Là, nous glissons vers autre chose : le « terrain d'observation » que Marielle Macé s'est choisi :

« Je trouve mon terrain d'observation chez ces écrivains et ces penseurs, dont je considère sans discrimination les témoignages, les fictions, les décisions critiques, les souvenirs, les difficultés. Je les regarde comme des lecteurs, c'est-à-dire, un peu comme « n'importe qui » ». (Page 25).

Et pourquoi ne pas directement observer « n'importe qui » ? Il serait intéressant qu'un sociologue déduise des implicites du livre le contour social du lecteur supposé par Marielle Macé. Il semble que ce soit surtout un individu consommateur « retranché »7 dans le projet d'une « stylisation » de son existence (pp. 25 et 26). Quoique MM s'en dédise avec sincérité (« la critique littéraire combat ici [... ] les identités élémentaires, victorieuses et déjà accomplies du be yourself » - page 19), l'atmosphère individualiste dans laquelle elle se situe l'empêche de penser « le commun des lecteurs » (Woolf), et le fait que quelqu'un lisant « ne se réapproprie pas un rapport à son langage », il s'exproprie, se donne à l'écoute de la langue d'un autre et à la sensation de tous. Toujours est-il que l'auteure ne semble s'adresser qu'à des personnes en situation de loisirs privés et sécurisés (« retranchés »), un samedi après-midi - lorsqu'elles ont en effet un peu le temps de lire.

Car il y a aussi le reste de la semaine. Et l'une des « enquêtes » à mener d'urgence pour savoir ce que « la lecture fait aux formes ordinaires de la vie » (page 30), serait d'observer avec rigueur la manière dont la lecture - les textes - s'imbriquent sur les bords externes du temps de travail « des gens ». Combien de personnes lisent durant le trajet de leur travail, le matin et le soir ? Que se passe-t-il dans ces moments là ? Et surtout, à 9 heures 30, lorsque le livre est refermé, et que le flux charnel du texte continue à se tramer en eux et à en quelque sorte filtrer les relations avec leur milieu de travail (rapports aux hiérarchiques, à la « normativité interne de l'entreprise »8) ? Il faudrait prélever cette éphémère surimpression littérature / travail, et la radicaliser.

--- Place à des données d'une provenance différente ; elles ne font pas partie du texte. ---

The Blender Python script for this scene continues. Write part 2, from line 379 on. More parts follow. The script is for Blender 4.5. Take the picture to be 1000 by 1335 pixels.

(Il y aurait beaucoup d'autres petites choses à dire comme sur la formule on ne peut plus bizarre de « coût perceptif », page 91: MM ne s'y étend pas, mais l'on comprend que les psychologues qu'elle cite désignent ainsi ce qui se passe pour le sujet lorsqu'il perçoit une différence - donc, quand il a un percept. Bien, admettons qu'un percept ait un coût et que je l'achète, qui encaisse la somme ? De quelle nature est l'entreprise à qui j'achète ce service de percept ?).

Enfin, quel que soit le degré de mon opposition, ce livre est un vrai beau livre car il reconduit en permanence l'ardeur de son obsession, l'immanence du lire, et l'excitation éprouvée à enfin la penser.




1 Barthes proposait d'en faire une catégorie de livres, un type précis de lecture (dans un texte publié probablement entre 1975 et 1977).
2Quelque part dans Le Neutre, Barthes écrit cela à propos du mot « été ».
3Voir l'éblouissant Spinoza, philosophie pratique de Gilles Deleuze, Minuit, 1981.
4« Et il n'est pas possible à quiconque est un jour monté sur ce grand Trottoir roulant que sont les pages de Flaubert, au défilement continu, monotone, morne, indéfini, de méconnaître qu'elles sont sans précédent dans la littérature ». Essais et articles, Folio, p.283.
5Voir le dernier texte de Deleuze, « L'immanence : une vie », in Un Régime de fous, Minuit, 2003, p. 359. Voir aussi l'article qu'y a consacré Agamben dans La Puissance de la pensée (Payot, 2006) et la très belle Traversée des catastrophes de Pierre Zaoui, en particulier de la page 12 à143 (Seuil, 2011).
6Voir Sollers écrivain, Seuil, 1979, OC T.5, p.611.
7« Se retrancher » (page 29), malgré ses connotations militaires, est le verbe choisi pour décrire la situation de lecture ; cela viendrait de Pascal Quignard, semble-t-il.
8Voir Jean-Philippe Robé, L'Entreprise et le droit, Que sais-je ? PUF, 1999.